Thursday, May 19, 2011

The Blue Ribbon Commission and the Nuclear Bloggers

Today, at ANS Nuclear Cafe, Dan Yurman has put together a Blue Ribbon Panel of Nuclear Bloggers.

In the post Advice to the Blue Ribbon Commission, eleven bloggers give advice to the Blue Ribbon Commission formed by President Obama. If you remember, President Obama traded "closing Yucca Mountain" to Nevada Senator Henry Reid in return for Reid's support in the Senate.

Canceling the Yucca Mountain repository was probably great for Obama in the Senate, but when the utilities saw that there was no plan for the government to remove spent fuel (and the utilities had paid the government billions of dollars to do exactly that), they began suing the government for their money back.
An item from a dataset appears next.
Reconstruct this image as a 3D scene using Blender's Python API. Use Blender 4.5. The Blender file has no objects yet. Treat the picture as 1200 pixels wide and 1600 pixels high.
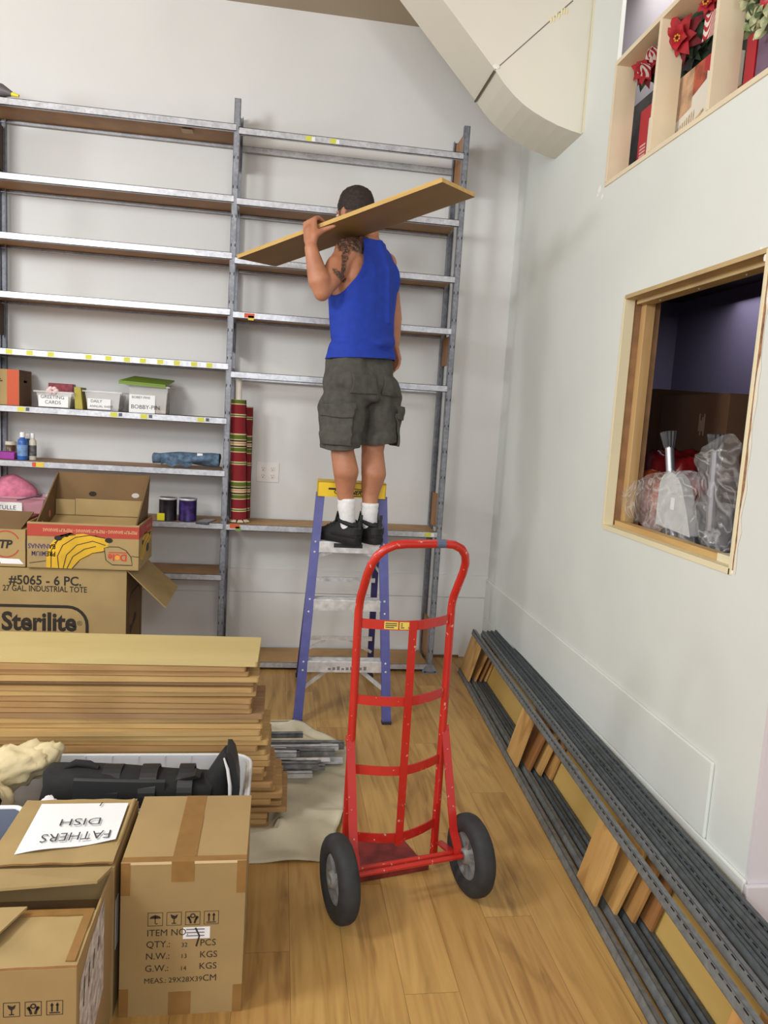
import bpy, bmesh, math, random
from mathutils import Vector, Matrix, noise as mnoise
random.seed(7)
PI = math.pi
scene = bpy.context.scene
COL = scene.collection
V = Vector

# ------------------------------------------------------------------ camera, light, exposure
FPX, PITCH, ROLL, YAW, CAMH = 1158.75, -.125386, .060969, .145122, 1.5
_cy, _sy, _cp, _sp = math.cos(YAW), math.sin(YAW), math.cos(PITCH), math.sin(PITCH)
FW = V((_sy*_cp, _cy*_cp, _sp)); _r0 = V((_cy, -_sy, 0)); _u0 = _r0.cross(FW)
RT = _r0*math.cos(ROLL) + _u0*math.sin(ROLL); UP = RT.cross(FW)
CAM = V((0, 0, CAMH))
cd = bpy.data.cameras.new('camera'); cam = bpy.data.objects.new('camera', cd); COL.objects.link(cam)
cd.sensor_fit = 'VERTICAL'; cd.sensor_height = 24; cd.lens = 24*FPX/1600; cd.clip_start = .05
m = Matrix((RT, UP, -FW)).transposed().to_4x4(); m.translation = CAM
cam.matrix_world = m
scene.camera = cam
def at(px, py, Y):
    """point at depth Y in the room seen at (px, py) of the 1200x1600 frame: used to measure the place"""
    d = FW + RT*((px-600)/FPX) - UP*((py-800)/FPX)
    return CAM + d*(Y/d.y)

w = bpy.data.worlds.new('daylight'); scene.world = w; w.use_nodes = True
w.node_tree.nodes['Background'].inputs[0].default_value = (.95, .97, 1, 1)
w.node_tree.nodes['Background'].inputs[1].default_value = .42
def area(name, loc, rot, sx, sy, power, col):
    l = bpy.data.lights.new(name, 'AREA'); l.shape = 'RECTANGLE'; l.size = sx; l.size_y = sy; l.energy = power; l.color = col
    o = bpy.data.objects.new(name, l); COL.objects.link(o); o.location = loc; o.rotation_euler = rot
    return o
def point_fill(name, loc, power, r, col):
    l = bpy.data.lights.new(name, 'POINT'); l.energy = power; l.shadow_soft_size = r; l.color = col
    o = bpy.data.objects.new(name, l); COL.objects.link(o); o.location = loc
for x_, y_, p_ in ((-1.9, 1.3, 88), (-1.9, -1.4, 66), (-3.8, 2.6, 56), (.7, -2.0, 56)): point_fill('added_room_fill', (x_, y_, 2.65), p_, .30, (.98, 1, .985))  # bare, unseen point lights added to brighten the walls; no lamp fixtures are built
area('added_front_fill', (-1.2, -4.4, 2.7), (math.radians(92), 0, math.radians(-6)), 5.5, 2.0, 42, (.93, .98, 1))  # unseen area light added behind the camera; no shop window is built there
scene.view_settings.view_transform = 'Standard'; scene.view_settings.look = 'None'
scene.view_settings.gamma = 1; scene.view_settings.use_curve_mapping = False
scene.view_settings.exposure = .86

# ------------------------------------------------------------------ materials
def lin(c):
    return tuple((x/255/12.92 if x/255 <= .04045 else ((x/255+.055)/1.055)**2.4) for x in c) + (1,)
class NT:
    def __init__(s, name):
        s.m = bpy.data.materials.new(name); s.m.use_nodes = True; s.t = s.m.node_tree
        s.b = s.t.nodes['Principled BSDF']; s.out = s.t.nodes['Material Output']
    def n(s, typ, **kw):
        x = s.t.nodes.new(typ)
        for k, v in kw.items():
            if k in x.inputs: x.inputs[k].default_value = v
            else: setattr(x, k, v)
        return x
    def l(s, a, b): s.t.links.new(a, b)
    def coord(s, scale=(1, 1, 1), rot=(0, 0, 0), kind='Object', loc=(0, 0, 0)):
        c = s.n('ShaderNodeTexCoord'); mp = s.n('ShaderNodeMapping')
        mp.inputs['Scale'].default_value = scale; mp.inputs['Rotation'].default_value = rot; mp.inputs['Location'].default_value = loc
        s.l(c.outputs[kind], mp.inputs[0]); return mp.outputs[0]
    def ramp(s, src, stops, interp='LINEAR'):
        r = s.n('ShaderNodeValToRGB'); r.color_ramp.interpolation = interp
        e = r.color_ramp.elements
        while len(e) < len(stops): e.new(.5)
        for i, (p, c) in enumerate(stops): e[i].position = p; e[i].color = lin(c) if len(c) == 3 else c
        s.l(src, r.inputs[0]); return r.outputs[0]
    def mix(s, f, a, b, mode='MIX'):
        x = s.n('ShaderNodeMix', data_type='RGBA', blend_type=mode)
        for sock, v in ((x.inputs[0], f), (x.inputs[6], a), (x.inputs[7], b)):
            if hasattr(v, 'is_output'): s.l(v, sock)
            else: sock.default_value = v if not isinstance(v, tuple) or len(v) == 4 else lin(v)
        return x.outputs[2]
    def bump(s, h, dist=.002, strength=.5):
        b = s.n('ShaderNodeBump'); b.inputs['Strength'].default_value = strength; b.inputs['Distance'].default_value = dist
        s.l(h, b.inputs['Height']); s.l(b.outputs[0], s.b.inputs['Normal'])
MATS = {}
def mat(name, col, rough=.6, metal=0, var=.0, scale=8, bump=0, spec=None, stretch=(1, 1, 1), col2=None, alpha=None, trans=0, coat=0):
    if name in MATS: return MATS[name]
    k = NT(name); b = k.b
    b.inputs['Roughness'].default_value = rough; b.inputs['Metallic'].default_value = metal
    if spec is not None: b.inputs['Specular IOR Level'].default_value = spec
    if coat: b.inputs['Coat Weight'].default_value = coat
    if trans: b.inputs['Transmission Weight'].default_value = trans
    if alpha is not None: b.inputs['Alpha'].default_value = alpha
    b.inputs['Base Color'].default_value = lin(col)
    if var or bump or col2:
        co = k.coord(tuple(scale*x for x in stretch))
        nz = k.n('ShaderNodeTexNoise'); nz.inputs['Scale'].default_value = 1; nz.inputs['Detail'].default_value = 5
        k.l(co, nz.inputs['Vector'])
        c2 = col2 or tuple(max(0, x*(1-var)) for x in col); c1 = col if col2 else tuple(min(255, x*(1+var*.5)) for x in col)
        k.l(k.ramp(nz.outputs[0], [(.3, c2), (.7, c1)]), b.inputs['Base Color'])
        if bump: k.bump(nz.outputs[0], bump)
    MATS[name] = k.m
    return k.m
def wood(name, c1, c2, axis=0, scale=6, rough=.5, ratio=14, bump=.0006, knots=False):
    """grain running along one object axis"""
    if name in MATS: return MATS[name]
    k = NT(name); st = [ratio*scale/6]*3; st[axis] = scale/6
    co = k.coord(tuple(st))
    n1 = k.n('ShaderNodeTexNoise'); n1.inputs['Scale'].default_value = 2.2; n1.inputs['Detail'].default_value = 8; n1.inputs['Distortion'].default_value = .6
    k.l(co, n1.inputs['Vector'])
    c = k.ramp(n1.outputs[0], [(.28, c2), (.5, tuple((a+b)/2 for a, b in zip(c1, c2))), (.7, c1)])
    if knots:
        st2 = [20]*3; st2[axis] = 3
        wv = k.n('ShaderNodeTexWave', wave_type='RINGS'); wv.inputs['Scale'].default_value = .35; wv.inputs['Distortion'].default_value = 9; wv.inputs['Detail'].default_value = 3
        k.l(k.coord(tuple(st2)), wv.inputs['Vector'])
        c = k.mix(.45, c, k.ramp(wv.outputs[0], [(.0, c2), (.35, c1), (1, c1)]))
    k.l(c, k.b.inputs['Base Color']); k.b.inputs['Roughness'].default_value = rough
    k.bump(n1.outputs[0], bump)
    MATS[name] = k.m
    return k.m

def paint(name, col, rough=.75, var=.035):
    if name in MATS: return MATS[name]
    k = NT(name)
    a = k.n('ShaderNodeTexNoise'); a.inputs['Scale'].default_value = 1.6; a.inputs['Detail'].default_value = 4
    f = k.n('ShaderNodeTexNoise'); f.inputs['Scale'].default_value = 90; f.inputs['Detail'].default_value = 2
    co = k.coord(); k.l(co, a.inputs['Vector']); k.l(co, f.inputs['Vector'])
    k.l(k.ramp(a.outputs[0], [(.3, tuple(x*(1-var) for x in col)), (.7, col)]), k.b.inputs['Base Color'])
    k.b.inputs['Roughness'].default_value = rough; k.bump(f.outputs[0], .0008, .25)
    MATS[name] = k.m
    return k.m

def floor_material():
    k = NT('oak_planks')
    co = k.coord(rot=(0, 0, PI/2), kind='Object')       # plank length runs along room depth
    sx = k.n('ShaderNodeSeparateXYZ'); k.l(k.coord(), sx.inputs[0])
    def math_(op, a, b=None):
        x = k.n('ShaderNodeMath', operation=op)
        for i, v in enumerate((a, b)):
            if v is None: continue
            if hasattr(v, 'is_output'): k.l(v, x.inputs[i])
            else: x.inputs[i].default_value = v
        return x.outputs[0]
    W_, L_ = .149, 1.22
    col = math_('FLOOR', math_('DIVIDE', math_('ADD', sx.outputs[0], 4*W_ - .387 + 10*W_), W_))
    fx = math_('FRACT', math_('DIVIDE', math_('ADD', sx.outputs[0], 4*W_ - .387 + 10*W_), W_))
    off = math_('MULTIPLY', math_('FRACT', math_('MULTIPLY', math_('ADD', col, -14), .3819)), L_)
    yy = math_('DIVIDE', math_('ADD', math_('ADD', sx.outputs[1], off), 10*L_-1.742), L_)
    row = math_('FLOOR', yy); fy = math_('FRACT', yy)
    cid = k.n('ShaderNodeCombineXYZ'); k.l(col, cid.inputs[0]); k.l(row, cid.inputs[1])
    wn = k.n('ShaderNodeTexWhiteNoise', noise_dimensions='3D'); k.l(cid.outputs[0], wn.inputs['Vector'])
    # grain, shifted per plank
    gv = k.n('ShaderNodeCombineXYZ')
    k.l(math_('ADD', math_('MULTIPLY', sx.outputs[0], 34), math_('MULTIPLY', wn.outputs[0], 70)), gv.inputs[0])
    k.l(math_('ADD', math_('MULTIPLY', sx.outputs[1], 2.2), math_('MULTIPLY', wn.outputs[0], 31)), gv.inputs[1])
    g = k.n('ShaderNodeTexNoise'); g.inputs['Scale'].default_value = 1; g.inputs['Detail'].default_value = 7; g.inputs['Distortion'].default_value = .9
    k.l(gv.outputs[0], g.inputs['Vector'])
    gv2 = k.n('ShaderNodeCombineXYZ')
    k.l(math_('ADD', math_('MULTIPLY', sx.outputs[0], 9), math_('MULTIPLY', wn.outputs[0], 23)), gv2.inputs[0])
    k.l(math_('ADD', math_('MULTIPLY', sx.outputs[1], 1.5), math_('MULTIPLY', wn.outputs[0], 17)), gv2.inputs[1])
    g2 = k.n('ShaderNodeTexNoise'); g2.inputs['Scale'].default_value = 1; g2.inputs['Detail'].default_value = 3; g2.inputs['Distortion'].default_value = 1.5
    k.l(gv2.outputs[0], g2.inputs['Vector'])
    base = k.ramp(wn.outputs[0], [(0, (166, 126, 70)), (.35, (190, 153, 87)), (.7, (202, 167, 102)), (1, (160, 120, 66))])
    grain = k.ramp(g.outputs[0], [(.3, (130, 92, 50)), (.52, (182, 142, 86)), (.75, (200, 162, 104))])
    c = k.mix(.5, base, grain)
    knot = k.ramp(g2.outputs[0], [(.22, (110, 66, 34)), (.42, (255, 255, 255))])
    c = k.mix(.55, c, knot, 'MULTIPLY')
    e1 = math_('MINIMUM', math_('MULTIPLY', math_('MINIMUM', fx, math_('SUBTRACT', 1, fx)), W_), math_('MULTIPLY', math_('MINIMUM', fy, math_('SUBTRACT', 1, fy)), L_))
    seam = k.ramp(math_('DIVIDE', e1, .004), [(0, (95, 62, 34)), (.35, (255, 255, 255))])
    c = k.mix(.6, c, seam, 'MULTIPLY')
    k.l(c, k.b.inputs['Base Color']); k.b.inputs['Roughness'].default_value = .42
    k.b.inputs['Specular IOR Level'].default_value = .35
    k.bump(g.outputs[0], .0005, .4)
    return k.m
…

The obvious answer was to appoint a commission to study the matter. Obama did so.

The Commission decided the matter needed even more study.

In the post at ANS Nuclear Cafe, the Nuclear Bloggers (I am one of them) give the Commission some honest and pithy advice. After all, fuel recycling is a known technology. Other geological repositories for high-level materials are operational. All the Blue Ribbon Commission had to do was make a decision.

Of course, they didn't.

2 comments:

Cyril R said...

Per Peterson was on the comission so I had high hopes of recommendations on advanced processing upscaling (its already developed at lab scale!). But I guess one engineer on the comission is too little...

I agree that dry storage above ground in modular facilities is excellent. To make it serious and remove the "kicking the can down the road" critiques, I'd suggest an ultimatum: give us say 50 years to develop the processing required, giving a high probability of succes in developing advanced processing, and even if it doesn't work at that time then we'll use a permanent repository.

With such a hard deadline in the plan people can agree with it. Permanent repositories require low heat generation anyway so can only take in old fuel.

Wayne SW said...

Did you really expect anything different? Appointing a "Commission" serves only two purposes: provide political cover, and avoid making a decision. They aren't appointed to learn anything new, because they never do. The information is already out there. This is just political cowardice (something I expect from the current Administration) and adding yet more delays to the process.

The difference this time is that by unilaterally cancelling Yucca Mountain for political payback, federal law has been violated. Doing such would put any ordinary person behind bars, but not the political Overlords. No one has the guts to call it was it is: criminal, and impeachable.